Newsom’s proposed state budget would also shell out a minimum of $1 billion annually to help fund his state’s beleaguered high-speed rail project.

The California High Speed Rail Authority (CHSRA) was established in 1996 to supervise the buildout of a high-speed railway in California, but the project has been marred by significant setbacks, including far exceeding its proposed budget and experiencing significant delays. The railway project was initially projected to cost $33 billion and be completed by 2020, but now is expected to cost between $89 billion to $128 billion, and only 119 of the planned 776-mile railroad is actively under construction thus far.

“The problem [with Newsom’s budget proposal] is that right now that California’s high-speed rail is about $100 billion dollars short of the money it needs to go between San Francisco, Los Angeles and Anaheim,” Marc Joffe, a visiting fellow at the California Policy Center, told the DCNF. “That is not enough money to solve the problem.

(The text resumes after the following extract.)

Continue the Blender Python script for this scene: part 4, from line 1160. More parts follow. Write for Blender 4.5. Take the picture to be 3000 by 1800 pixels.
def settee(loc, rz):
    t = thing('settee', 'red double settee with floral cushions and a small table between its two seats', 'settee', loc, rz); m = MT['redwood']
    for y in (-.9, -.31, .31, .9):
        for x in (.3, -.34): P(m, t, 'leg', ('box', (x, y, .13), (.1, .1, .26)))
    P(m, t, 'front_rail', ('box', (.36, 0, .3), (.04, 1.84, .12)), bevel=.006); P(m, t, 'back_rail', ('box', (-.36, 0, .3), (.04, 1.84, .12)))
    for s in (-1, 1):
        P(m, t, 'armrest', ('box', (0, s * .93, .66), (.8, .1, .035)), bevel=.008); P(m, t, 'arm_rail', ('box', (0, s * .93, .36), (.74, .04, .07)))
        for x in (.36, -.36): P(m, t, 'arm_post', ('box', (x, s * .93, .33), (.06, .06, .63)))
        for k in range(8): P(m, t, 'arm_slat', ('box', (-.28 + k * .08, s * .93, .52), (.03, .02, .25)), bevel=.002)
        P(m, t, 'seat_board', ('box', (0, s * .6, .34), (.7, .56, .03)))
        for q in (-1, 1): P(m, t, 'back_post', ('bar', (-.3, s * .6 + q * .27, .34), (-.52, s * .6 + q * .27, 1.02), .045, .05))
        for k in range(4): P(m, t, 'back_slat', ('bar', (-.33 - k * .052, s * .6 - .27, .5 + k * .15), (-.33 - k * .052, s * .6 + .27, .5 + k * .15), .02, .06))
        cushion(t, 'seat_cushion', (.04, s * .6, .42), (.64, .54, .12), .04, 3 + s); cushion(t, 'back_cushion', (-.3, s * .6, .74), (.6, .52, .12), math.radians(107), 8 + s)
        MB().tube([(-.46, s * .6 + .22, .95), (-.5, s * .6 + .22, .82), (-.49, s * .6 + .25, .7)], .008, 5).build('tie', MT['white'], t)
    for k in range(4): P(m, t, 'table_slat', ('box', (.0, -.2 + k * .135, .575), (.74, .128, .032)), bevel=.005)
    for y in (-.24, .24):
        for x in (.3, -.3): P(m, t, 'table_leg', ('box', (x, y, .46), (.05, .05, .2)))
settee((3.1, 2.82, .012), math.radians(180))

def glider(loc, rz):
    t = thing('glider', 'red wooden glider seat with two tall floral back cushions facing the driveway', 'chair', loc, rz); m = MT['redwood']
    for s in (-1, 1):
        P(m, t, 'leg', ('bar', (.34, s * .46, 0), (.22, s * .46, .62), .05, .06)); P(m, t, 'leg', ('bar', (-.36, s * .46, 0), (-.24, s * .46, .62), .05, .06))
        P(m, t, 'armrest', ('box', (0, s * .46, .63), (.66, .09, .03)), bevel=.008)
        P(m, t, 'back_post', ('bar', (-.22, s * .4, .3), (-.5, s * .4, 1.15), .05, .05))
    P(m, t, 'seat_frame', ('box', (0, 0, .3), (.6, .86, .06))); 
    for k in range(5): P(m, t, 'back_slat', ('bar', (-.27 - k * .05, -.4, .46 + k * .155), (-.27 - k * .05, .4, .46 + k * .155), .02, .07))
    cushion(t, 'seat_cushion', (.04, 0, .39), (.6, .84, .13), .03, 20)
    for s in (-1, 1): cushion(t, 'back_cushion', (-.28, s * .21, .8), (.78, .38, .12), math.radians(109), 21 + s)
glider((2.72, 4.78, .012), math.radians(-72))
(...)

They would have to hope they could get more money from the government to fund the high-speed rail, or a private company would have to fund it. But it is pretty unlikely that a private company would fund California’s high-speed rail, as it has not really met any of its objectives so far.”

In February, the Trump administration’s Department of Transportation announced that it was launching an investigation into the CHSRA to determine whether to rescind “roughly $4 billion in taxpayer money” for a proposed project to build a high-speed rail system in California’s Central Valley. Secretary of Transportation Sean Duffy wrote in a February press release that American taxpayers have “subsidized” the “massively over-budget and delayed California High-Speed Rail project” for too long.

“I don’t think that they [California lawmakers] have the right incentives to really aggressively move forward and complete the [high-speed rail] project,” Joffe told the DCNF.

California is notably facing a budget shortfall of roughly $12 billion, which Newsom has blamed on economic impacts from the Trump’s tariffs. The Golden State’s spending has grown significantly since the governor took office in 2019, with California’s state budget increasing over 63% from that year to June 2024, according to a May 2024 report from the Hoover Institution, a conservative think tank.

Moreover, a large number of Californians have left the state during Newsom’s time in office, with many of them citing the high cost of living in the state as a key factor for leaving.

“We appreciate Governor Newsom’s commitment to delivering the nation’s first high-speed rail system right here in California,” CHSRA CEO Ian Choudri said in a statement shared with the DCNF. “The cap-and-trade commitment of a minimum of $1 billion per year will help us finish the Merced to Bakersfield line and build on that momentum to extend out to the Bay Area and Los Angeles. It puts us on the right track to attract and utilize private investment in the system and get clean, electrified fast high-speed rail delivered as soon as possible.”

Newsom’s office referred the DCNF to a fact sheet about the cap-and-trade program when reached for comment.

California won’t bend the knee to a federal administration hellbent on making America polluted again,” Newsom said in a statement provided to the DCNF. “Cap-and-Invest is the next chapter for one our most effective tools to clean the air and keep our communities healthy. We’re going to make polluters pay for solutions to the climate crisis they helped create — including CAL FIRE’s world class fire protection and prevention operations and holding the line on high-speed rail, providing a stable source of funding critical to delivering this project. We will do all of this while continuing to get money directly back to people’s wallets – making $60 billion available to help Californians with their utility bills.”

A Newsom spokesperson told the DCNF that since the cap-and-trade program was established, “it’s estimated to have created 122,000 jobs and has delivered $15 billion directly back to Californians in the form of utility bill credits that have averaged more than $1,100 per household since 2014.”